• TASK INSTRUCTIONS: The lines from the top of the material through the line with "col = scene.collection" are to be set down exactly. Leave the pictures out.

• 3D scene scripts:
^^^^^^^^

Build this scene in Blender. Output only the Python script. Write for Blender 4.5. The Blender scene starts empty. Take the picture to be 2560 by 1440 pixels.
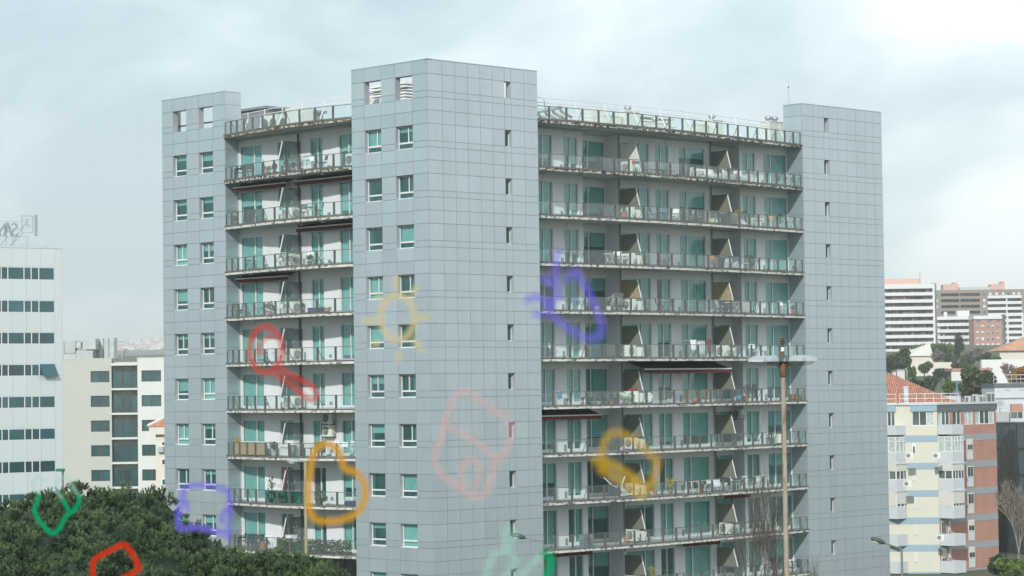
import bpy, bmesh, math, random
import numpy as np
from mathutils import Vector, Matrix, noise
R = math.radians
rnd = random.Random(7)
scene = bpy.context.scene
col = scene.collection

# ------------------------------------------------------------------ camera, world, sun, exposure
F = 6230.99; PITCH = 0.0402; ROLL = 0.0137; CZ = 20.0
cam = bpy.data.cameras.new('camera'); camo = bpy.data.objects.new('camera', cam); col.objects.link(camo)
cam.sensor_width = 36.0; cam.lens = F / 2560 * 36.0
cam.clip_start = 0.1; cam.clip_end = 30000
camo.matrix_world = Matrix.Translation((0, 0, CZ)) @ Matrix.Rotation(math.pi/2 + PITCH, 4, 'X') @ Matrix.Rotation(-ROLL, 4, 'Z')
cam.dof.use_dof = True; cam.dof.focus_distance = 150; cam.dof.aperture_fstop = 17
scene.camera = camo

AN = Vector((math.sin(-0.7794), math.cos(-0.7794), 0)); BN = Vector((AN.y, -AN.x, 0))
THETA = math.atan2(BN.y, BN.x)
ORG = Vector((-4.9023, 148.7074, 0))
K0 = 38.934

SUN_DIR = (0.62*AN + BN + Vector((0, 0, -0.64))).normalized()      # the way the sunlight travels
sun_el = math.asin(-SUN_DIR.z)
world = bpy.data.worlds.new('World'); scene.world = world; world.use_nodes = True
wn = world.node_tree; wn.nodes.clear()
def N(t, k, **kw):
    n = t.nodes.new(k)
    for a, b in kw.items(): setattr(n, a, b)
    return n
def math_node(t, op, a, b=None, clamp=False):
    n = N(t, 'ShaderNodeMath', operation=op, use_clamp=clamp)
    for i, v in enumerate((a, b)):
        if v is None: continue
        if isinstance(v, (int, float)): n.inputs[i].default_value = v
        else: t.links.new(v, n.inputs[i])
    return n.outputs[0]
def ramp(t, fac, stops, interp='LINEAR'):
    n = N(t, 'ShaderNodeValToRGB'); cr = n.color_ramp; cr.interpolation = interp
    while len(cr.elements) < len(stops): cr.elements.new(0.5)
    for e, (p, c) in zip(cr.elements, stops):
        e.position = p; e.color = (*c, 1) if len(c) == 3 else c
    t.links.new(fac, n.inputs[0]); return n.outputs[0]
sky = N(wn, 'ShaderNodeTexSky', sky_type='NISHITA', sun_disc=False)
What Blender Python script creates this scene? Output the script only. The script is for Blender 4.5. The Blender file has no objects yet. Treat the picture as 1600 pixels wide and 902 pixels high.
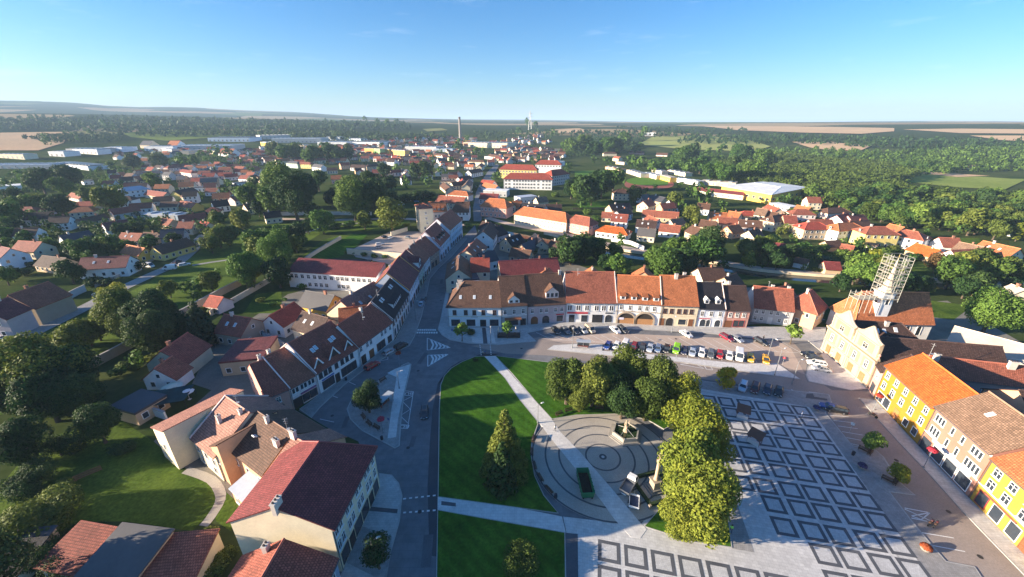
import bpy, bmesh, math, random
import numpy as np
from mathutils import Vector, Matrix

# ------------------------------------------------------------------ camera, world, sun, exposure
SC = bpy.context.scene
COL = SC.collection
cam_d = bpy.data.cameras.new('camera')
cam_d.sensor_fit = 'HORIZONTAL'
cam_d.sensor_width = 36.0
cam_d.lens = 36.0 * 620.0 / 1600.0
cam_d.clip_start = 0.5
cam_d.clip_end = 60000.0
cam = bpy.data.objects.new('camera', cam_d)
COL.objects.link(cam)
cam.location = (0, 0, 62)
cam.rotation_euler = (math.radians(90 - 22.7), 0, 0)
SC.camera = cam

SUN_EL = math.radians(12.6)
SUN_TRAVEL = math.radians(8)          # heading of the light on the ground, from +X towards +Y
world = bpy.data.worlds.new('World')
SC.world = world
world.use_nodes = True
wn, wl = world.node_tree.nodes, world.node_tree.links
wn.clear()
sky = wn.new('ShaderNodeTexSky')
sky.sky_type = 'NISHITA'
sky.sun_disc = False
sky.sun_elevation = SUN_EL
sky.sun_rotation = math.radians(270) - SUN_TRAVEL + math.radians(0)
sky.altitude = 400
sky.air_density = 1.0
sky.dust_density = 0.9
sky.ozone_density = 4.5
bg = wn.new('ShaderNodeBackground')
bg.inputs['Strength'].default_value = 0.066
wo = wn.new('ShaderNodeOutputWorld')
# a few thin high wisps of cirrus in the sky
tc = wn.new('ShaderNodeTexCoord')
mp = wn.new('ShaderNodeMapping'); mp.inputs['Scale'].default_value = (5.0, 5.0, 34.0); mp.inputs['Rotation'].default_value = (0.0, 0.12, 0.3)
nz = wn.new('ShaderNodeTexNoise'); nz.inputs['Scale'].default_value = 1.3; nz.inputs['Detail'].default_value = 6; nz.inputs['Roughness'].default_value = 0.6
rp = wn.new('ShaderNodeMapRange'); rp.inputs['From Min'].default_value = 0.60; rp.inputs['From Max'].default_value = 1.0; rp.inputs['To Max'].default_value = 0.28
mx = wn.new('ShaderNodeMixRGB'); mx.inputs['Color2'].default_value = (6.5, 7.0, 7.6, 1)
wl.new(tc.outputs['Generated'], mp.inputs['Vector']); wl.new(mp.outputs['Vector'], nz.inputs['Vector'])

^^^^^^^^

• PROBLEM SOLUTION:
Build this scene in Blender. Output only the Python script. Write for Blender 4.5. The Blender scene starts empty. Take the picture to be 2560 by 1440 pixels.
import bpy, bmesh, math, random
import numpy as np
from mathutils import Vector, Matrix, noise
R = math.radians
rnd = random.Random(7)
scene = bpy.context.scene
col = scene.collection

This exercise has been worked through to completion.